The proportion of low abundance species is a key predictor of plant β-diversity across the latitudinal gradient

The diversity of life displays very strong patterns of disparity across the Earth. Beta (β)-diversity (species compositional differences among sites) of woody plants, for instance, has usually been documented to decline with increasing latitude. Understanding these patterns, however, remains a grand challenge in ecology and evolution. We develop a mathematical model to explain patterns of β-diversity across multiple landscapes. The model effectively predicts β-diversity in simulated and natural communities, regardless of the types of species abundance distributions. Our model provides the novel insight that the proportion of species in the lowest abundance category (PL), which represents the share of relatively rare species in the regional species pool, is the key predictor of plant β-diversity.

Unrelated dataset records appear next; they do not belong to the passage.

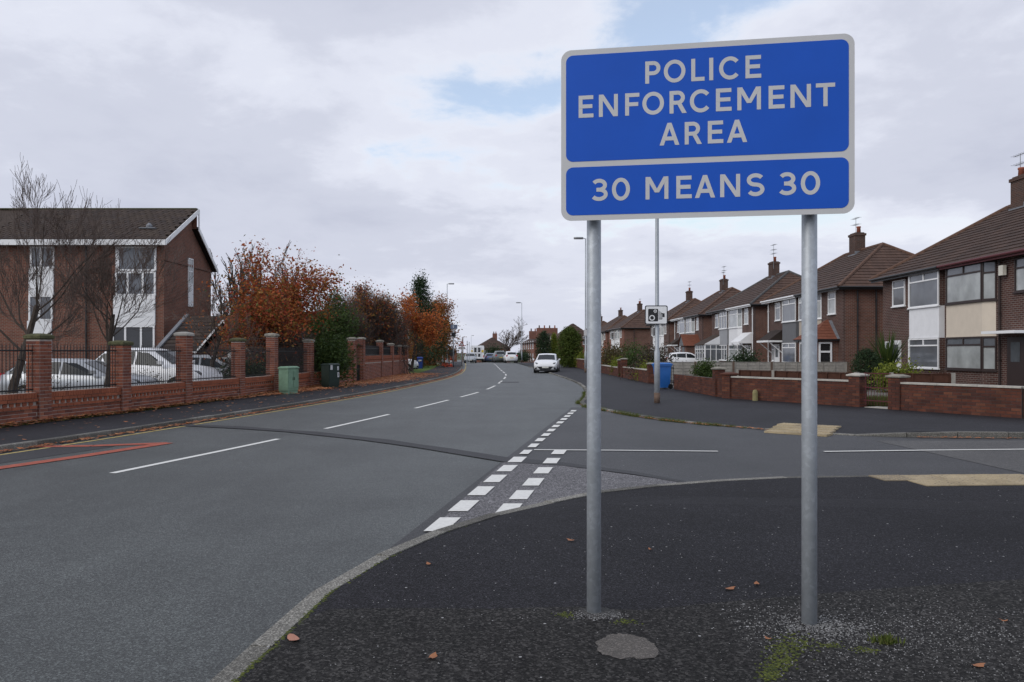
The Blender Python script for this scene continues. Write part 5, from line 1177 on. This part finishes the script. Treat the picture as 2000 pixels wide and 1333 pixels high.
for k in range(230):
    a = rng.uniform(0, 6.283); ln = rng.uniform(1.7, 2.75); out = rng.uniform(.15, 1.0); d = Vector((math.cos(a), math.sin(a), 0)); s = Vector((-d.y, d.x, 0))*.036; p = Vector((15.3, 32.0, .1))+d*.1; pts = []
    for i in range(5):
        t = i/4; pts.append(p+d*out*ln*.5*t*t+Vector((0, 0, ln*(t-.28*out*t*t))))
    kk = len(mb.v)
    for i, q in enumerate(pts): w_ = (1-.9*(i/4)**2); mb.v += [tuple(q-s*w_), tuple(q+s*w_)]
    mb.f += [(kk+2*i, kk+2*i+1, kk+2*i+3, kk+2*i+2) for i in range(4)]
mb.build('leaves', M_GREENLEAF, ph)
# ------------------------------------------------------------------ ground clutter: litter, grass, moss, chippings
rng = random.Random(21); lb = MB()
def flatleaf(mb, x, y, z, s, rng):
    a = rng.uniform(0, 6.283); dx, dy = math.cos(a)*s, math.sin(a)*s; k = len(mb.v); c = s*.7*rng.random()
    mb.v += [(x-dx, y-dy, z+c*rng.random()), (x-dy*.5, y+dx*.5, z+.004), (x+dx, y+dy, z+c*rng.random()), (x+dy*.5, y-dx*.5, z+.004)]; mb.f += [(k, k+1, k+2), (k, k+2, k+3)]
wl = [(q[1], q[0]) for q in WALLL]
for _ in range(17000):
    y = 13+41*rng.random()**.75; xw = interp(wl, y)+.13; wd = .12+.08*rng.random() if y < 24 else lerp(.25, 1.7, min(1, (y-24)/18))
    if y < 27 and rng.random() < .7: continue
    x = xw+abs(rng.gauss(0, .55))*wd; 
    if x > leftk(y)-.15: continue
    flatleaf(lb, x, y, .125+rng.random()*.02+(.05*rng.random() if x < xw+.15 else 0), rng.uniform(.045, .085), rng)
for _ in range(3600):
    y = 11+60*rng.random(); x = leftk(y)+.02+abs(rng.gauss(0, .09)); flatleaf(lb, x, y, .012+.02*rng.random(), rng.uniform(.03, .06), rng)
for _ in range(700):
    y = 12+70*rng.random(); xw = interp(wl, y) if y < 53 else -7.3; x = lerp(leftk(y)-.2, xw+.2, rng.random()); flatleaf(lb, x, y, .122, rng.uniform(.03, .06), rng)
for _ in range(240):
    x, y = FARK[0][0]+rng.random()*3.2, 0; y = interp([(p[0], p[1]) for p in FARK], x)-.05-abs(rng.gauss(0, .08)); flatleaf(lb, x, y, .02, .04, rng)
for _ in range(160):
    x = rng.uniform(7.5, 10.5); y = interp([(p[0], p[1]) for p in FARK], x)-.05-abs(rng.gauss(0, .06)); flatleaf(lb, x, y, .02, .035, rng)
o = lb.build('leaf_litter', M_LITTER); tag(o, 'dead orange leaves littering the gutters and pavement edges', 'leaves', None, 'stuff')
gb = MB()
def blade(mb, x, y, z, h, rng):
    a = rng.uniform(0, 6.283); w_ = .006; lx, ly = rng.gauss(0, .35)*h, rng.gauss(0, .35)*h; k = len(mb.v)
    mb.v += [(x-w_*math.cos(a), y-w_*math.sin(a), z), (x+w_*math.cos(a), y+w_*math.sin(a), z), (x+lx, y+ly, z+h)]; mb.f.append((k, k+1, k+2))
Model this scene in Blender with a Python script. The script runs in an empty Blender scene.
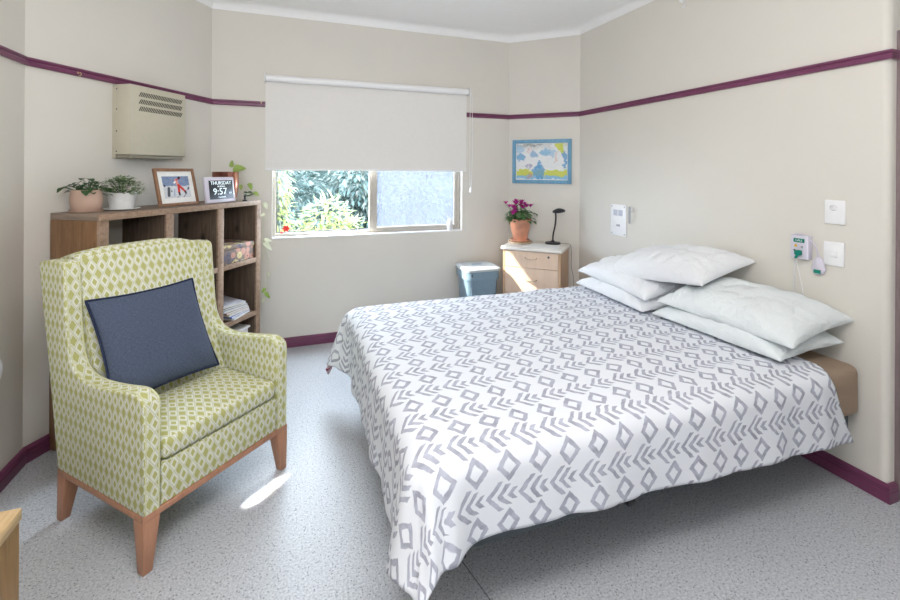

By applying the model to global forest inventories sampled from 40.7° S to 60.7° N, we find that PL explains nearly 85% of the variation in plant β-diversity along the global latitudinal gradient. Through a series of numerical simulations, we further show that the predictive power of PL on plant β-diversity on a global scale is largely determined by the variation of intraspecific aggregation among different communities. Synthesis: We develop a new sampling model to predict patterns of β-diversity and find that the proportion of species in the lowest abundance category explains the majority of the variation in plant β-diversity along the latitudinal gradient. Our work provides a new tool in analyzing β-diversity and advances the theoretical understanding of large-scale β-diversity patterns across environmental gradients.